Sociedade e poder, uma ruptura
Os leitores e leitoras que ainda leem com atenção os principais jornais brasileiros devem estar curiosos com o noticiário pós-eleitoral, que retoma o estilo predominante até o final do ano passado.
Embora o cenário político e os fatos da economia proponham uma grande diversidade de assuntos, pode-se notar que as reportagens, declarações e o conjunto das opiniões selecionadas pela imprensa mantêm um alto índice de convergência, como se as redações combinassem entre si o que vão colocar em destaque.
Mesmo que se saiba que as empresas de comunicação trocaram há alguns anos a concorrência comercial pelo correligionarismo político, ainda chama atenção a grande proporção de coincidências entre temas, interpretações e abordagens, o que torna enfadonho o lazer dos cidadãos que observam as primeiras páginas dos diários enquanto caminham pela cidade.
Com pequenas diferenças nos assuntos regionais, pode-se notar que essa convergência aproxima até mesmo os paulistas O Estado de S. Paulo e Folha de S. Paulo do carioca O Globo.
Não. O observador não vai fazer referência ao mitológico PIG – Partido da Imprensa Golpista.
Essa é uma expressão superada pelo desempenho dos principais veículos de jornalismo na última eleição.
A sigla ficou sem sentido porque, ao exagerar na manipulação de fatos reais, factoides, declarações e boatos, as grandes emissoras, os principais jornais e as revistas informativas de maior circulação avacalharam o próprio conceito de partido político.
A imprensa se coloca acima das agremiações partidárias, e agora confronta diretamente os poderes republicanos, sem intermediários.
Aqui e ali, colunistas e editorialistas caem na tentação de referendar o Congresso Nacional na decisão de enterrar a proposta de plebiscito encaminhada pela presidente da República.
Ao mesmo tempo, articulistas tartamudeiam ao digerir o aumento da taxa básica de juros, que eles mesmos vinham reivindicando.
Por outro lado, evidencia-se que os jornalistas lotados em Brasília não possuem suficiente intimidade com o Planalto para fazer apostas sobre a futura composição do ministério no segundo mandato de Dilma Rousseff.
"Petralhas" e "tucanalhas", uni-vos!
Enquanto isso, a presidente sai de cena para o período regulamentar de férias, deixando para trás a inevitável carnificina da luta por cargos no governo.
Lança como iscas dois projetos natimortos: a proposta de plebiscito para a reforma política e o decreto que propõe a regulamentação dos conselhos consultivos.
No futuro, ela poderá dizer que a oposição e o PMDB, em seu papel tradicional de aliado objetor, se uniram à mídia tradicional para enterrar uma das principais bandeiras dos protestos que paralisaram as grandes cidades do País em 2013.

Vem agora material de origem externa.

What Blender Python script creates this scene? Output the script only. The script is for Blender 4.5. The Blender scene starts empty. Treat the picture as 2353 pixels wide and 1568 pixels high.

Se os manifestantes voltarem às ruas nos próximos meses, haverá menos espaço para a infiltração de bandeiras reacionárias, como aconteceu no ano passado.
Então, estará criada a possibilidade de uma convergência na sociedade que se dividiu entre duas candidaturas, mas que guarda uma agenda comum a ser cobrada das instituições políticas.
Por isso, apenas alguns poucos alienados ainda manipulam xingamentos como "petralhas" e "tucanalhas" para se referir aos desafetos ideológicos: muitos que se expressam nas redes sociais já percebem a chance de uma coalizão civil por cima dos partidos e da imprensa, com mais clareza sobre o que realmente interessa mudar.
Seria preciso realizar um estudo mais aprofundado, mas pode-se suspeitar que a mídia tradicional perdeu influência sobre a sociedade, apesar de quase ter produzido uma reviravolta na eleição presidencial com a manobra criminosa gerada na revista Veja.
Há evidências de que a imprensa fala diretamente a uma pequena fração da vida civil, pela qual tenta influenciar a maioria, e interage basicamente com o campo político e econômico institucional, ou seja, com o sistema de poder.
Essa fração da sociedade abriga o núcleo do pensamento reacionário.
Se há, como indica o mapa dos votos, uma divisão entre ricos e pobres, entre sulistas e nortistas, a imprensa hegemônica tem grande responsabilidade, por apostar na radicalização do discurso político para influenciar o resultado das urnas.
Mas há uma ruptura ainda mais evidente entre a sociedade, que em sua maioria preconiza mudanças no sistema de poder, e o sistema de poder, que resiste às mudanças.
Apesar de interpretar o papel de mediadora entre a sociedade e as instituições, a imprensa, como sempre, escolheu o status quo, ainda que a circunstância política não lhe seja favorável.